Mas, por favor, mesmo que não tenham levado a sério alguns dos considerandos atrás expostos, tomem esta sugestão como uma possível ajuda – aquela que os simples adeptos podem dar – para a reabilitação do Ciclismo.

Fiquemos por Portugal...

Façam “greve” às subidas da Senhora da Graça e da Torre, na próxima Volta a Portugal!
É isso mesmo…
Não vão lá.

Não contribuam para que os corredores sintam necessidade de dar espectáculo, logo, sintam necessidade de recorrer a produtos e métodos proíbidos.
Porque é por vocês que eles o fazem.

AH!... NÃO SE TINHAM DADO CONTA?!!!...

Eles são profissionais. Têm um emprego. Têm um ordenado fixo. Não precisam chegar ao alto da Torre a espumar pela boca, à beira de um esgotamento físico e emocional.

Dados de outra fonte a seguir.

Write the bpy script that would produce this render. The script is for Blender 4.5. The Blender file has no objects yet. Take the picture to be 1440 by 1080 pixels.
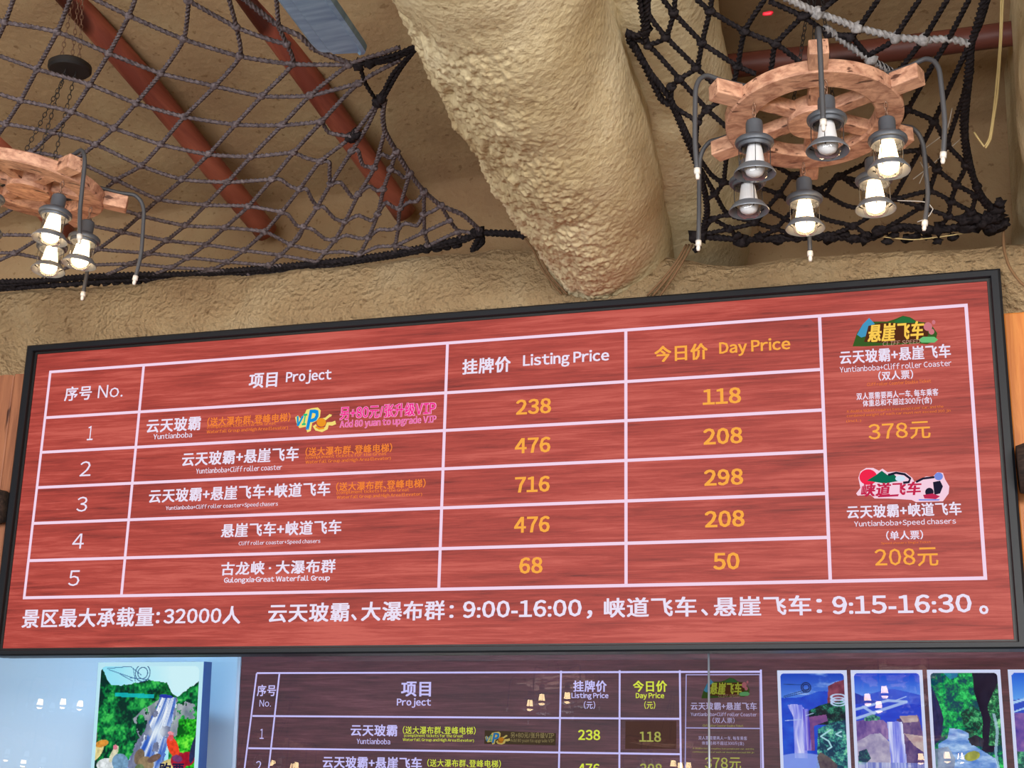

É verdade. FAZEM-NO por vocês. Adeptos.

Por respeito para convosco.
Porque viajaram quilómetros. Porque dormiram ao relento.
Embora eu saiba que as bjecas e as febras “pesam” mais que a corrida.
Eles também o sabem, mas querem acreditar que vocês foram para lá para os ver.

E por vocês vão além do limite.

É verdade. Bastar-lhes-ia completar a etapa para que o patrão lhes pagasse o ordenado.

Se se excedem… É por vocês.

Exactamente os mesmo que agora se acotevelam para ganharem espaço na primeira fila de modo a poderem… atirar-lhes pedras.

Pelo menos… pensem nisto.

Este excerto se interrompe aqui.